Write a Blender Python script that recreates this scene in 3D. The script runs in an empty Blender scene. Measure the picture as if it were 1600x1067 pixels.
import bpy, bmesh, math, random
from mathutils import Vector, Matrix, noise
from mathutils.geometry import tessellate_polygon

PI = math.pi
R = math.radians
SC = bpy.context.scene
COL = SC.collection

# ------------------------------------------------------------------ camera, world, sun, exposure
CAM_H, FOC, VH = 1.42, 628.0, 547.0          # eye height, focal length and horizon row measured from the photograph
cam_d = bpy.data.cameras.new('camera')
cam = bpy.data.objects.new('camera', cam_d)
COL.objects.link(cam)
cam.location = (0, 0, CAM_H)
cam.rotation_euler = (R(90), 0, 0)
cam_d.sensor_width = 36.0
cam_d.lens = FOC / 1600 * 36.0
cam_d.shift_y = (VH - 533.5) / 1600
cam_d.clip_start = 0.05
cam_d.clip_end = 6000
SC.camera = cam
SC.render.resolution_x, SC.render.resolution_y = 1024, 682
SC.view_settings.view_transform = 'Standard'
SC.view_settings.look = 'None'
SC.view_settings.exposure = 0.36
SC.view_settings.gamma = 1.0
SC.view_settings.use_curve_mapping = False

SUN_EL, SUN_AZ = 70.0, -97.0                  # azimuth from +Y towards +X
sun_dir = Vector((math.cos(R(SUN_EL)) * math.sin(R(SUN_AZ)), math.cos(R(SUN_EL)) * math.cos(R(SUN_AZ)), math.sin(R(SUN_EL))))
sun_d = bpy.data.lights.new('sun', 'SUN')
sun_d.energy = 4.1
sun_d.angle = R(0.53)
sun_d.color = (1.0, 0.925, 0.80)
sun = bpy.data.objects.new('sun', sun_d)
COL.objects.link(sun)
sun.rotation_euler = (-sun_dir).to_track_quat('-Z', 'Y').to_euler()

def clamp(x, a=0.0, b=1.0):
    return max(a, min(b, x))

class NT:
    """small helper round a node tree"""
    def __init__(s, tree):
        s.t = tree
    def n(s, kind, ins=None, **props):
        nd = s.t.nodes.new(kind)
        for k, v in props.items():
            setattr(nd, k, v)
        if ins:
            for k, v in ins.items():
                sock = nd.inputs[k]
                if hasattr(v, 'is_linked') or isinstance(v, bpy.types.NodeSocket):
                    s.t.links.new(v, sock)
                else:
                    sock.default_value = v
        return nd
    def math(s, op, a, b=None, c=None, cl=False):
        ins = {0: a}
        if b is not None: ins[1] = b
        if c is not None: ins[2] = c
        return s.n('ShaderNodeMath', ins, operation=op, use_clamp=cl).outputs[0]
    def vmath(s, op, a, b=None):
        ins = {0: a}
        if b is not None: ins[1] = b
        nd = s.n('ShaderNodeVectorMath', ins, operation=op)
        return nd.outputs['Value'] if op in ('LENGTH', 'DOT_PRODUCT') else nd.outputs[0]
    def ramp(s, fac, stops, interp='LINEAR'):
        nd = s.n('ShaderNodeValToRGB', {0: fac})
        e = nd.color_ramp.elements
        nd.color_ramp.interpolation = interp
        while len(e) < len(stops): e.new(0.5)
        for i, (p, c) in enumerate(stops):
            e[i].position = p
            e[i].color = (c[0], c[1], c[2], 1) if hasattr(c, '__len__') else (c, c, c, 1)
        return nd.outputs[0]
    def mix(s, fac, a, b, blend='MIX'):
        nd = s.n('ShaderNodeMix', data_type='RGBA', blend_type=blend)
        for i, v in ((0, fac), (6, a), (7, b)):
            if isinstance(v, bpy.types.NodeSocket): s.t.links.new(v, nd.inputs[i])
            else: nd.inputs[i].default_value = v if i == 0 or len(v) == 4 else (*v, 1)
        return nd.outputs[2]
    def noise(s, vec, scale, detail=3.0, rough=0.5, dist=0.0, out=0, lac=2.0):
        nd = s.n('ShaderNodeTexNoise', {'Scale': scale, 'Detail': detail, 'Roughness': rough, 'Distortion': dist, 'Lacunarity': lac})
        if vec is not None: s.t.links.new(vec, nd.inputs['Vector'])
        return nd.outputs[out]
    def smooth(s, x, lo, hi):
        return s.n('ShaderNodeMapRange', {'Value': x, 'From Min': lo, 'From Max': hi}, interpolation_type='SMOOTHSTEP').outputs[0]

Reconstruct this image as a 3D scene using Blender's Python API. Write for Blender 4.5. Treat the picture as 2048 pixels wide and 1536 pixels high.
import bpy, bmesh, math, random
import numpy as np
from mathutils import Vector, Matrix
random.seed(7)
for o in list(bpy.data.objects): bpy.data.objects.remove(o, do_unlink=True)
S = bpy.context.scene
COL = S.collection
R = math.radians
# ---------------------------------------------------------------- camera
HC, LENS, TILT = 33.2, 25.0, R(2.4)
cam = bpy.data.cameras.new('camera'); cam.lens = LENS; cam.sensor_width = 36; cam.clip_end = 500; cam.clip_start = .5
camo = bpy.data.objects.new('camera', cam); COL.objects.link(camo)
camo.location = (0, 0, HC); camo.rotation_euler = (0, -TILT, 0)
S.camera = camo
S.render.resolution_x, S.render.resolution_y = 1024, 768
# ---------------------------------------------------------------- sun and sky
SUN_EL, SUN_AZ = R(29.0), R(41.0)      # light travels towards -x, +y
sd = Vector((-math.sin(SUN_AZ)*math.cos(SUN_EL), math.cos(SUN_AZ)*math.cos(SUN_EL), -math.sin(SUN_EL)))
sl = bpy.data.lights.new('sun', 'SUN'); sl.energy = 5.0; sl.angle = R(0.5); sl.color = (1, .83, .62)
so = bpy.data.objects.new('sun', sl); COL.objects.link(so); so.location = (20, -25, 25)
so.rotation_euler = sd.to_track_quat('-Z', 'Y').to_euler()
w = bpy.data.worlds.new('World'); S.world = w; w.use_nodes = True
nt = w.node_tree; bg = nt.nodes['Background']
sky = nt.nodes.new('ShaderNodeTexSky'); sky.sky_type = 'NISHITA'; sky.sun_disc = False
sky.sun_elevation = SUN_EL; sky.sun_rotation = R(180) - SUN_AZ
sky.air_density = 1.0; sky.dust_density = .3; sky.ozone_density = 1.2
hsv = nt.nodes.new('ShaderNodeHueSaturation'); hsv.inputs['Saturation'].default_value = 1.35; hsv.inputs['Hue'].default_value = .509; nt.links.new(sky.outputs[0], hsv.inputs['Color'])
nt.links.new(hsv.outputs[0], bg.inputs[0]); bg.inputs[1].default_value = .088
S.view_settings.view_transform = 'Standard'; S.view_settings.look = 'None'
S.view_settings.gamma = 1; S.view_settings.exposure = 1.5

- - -

Looking at the material above, please copy exactly every line from its first line through the line containing "COL = SC.collection", with both ends included and nothing else.

Write a Blender Python script that recreates this scene in 3D. The script runs in an empty Blender scene. Measure the picture as if it were 1600x1067 pixels.
import bpy, bmesh, math, random
from mathutils import Vector, Matrix, noise
from mathutils.geometry import tessellate_polygon

PI = math.pi
R = math.radians
SC = bpy.context.scene
COL = SC.collection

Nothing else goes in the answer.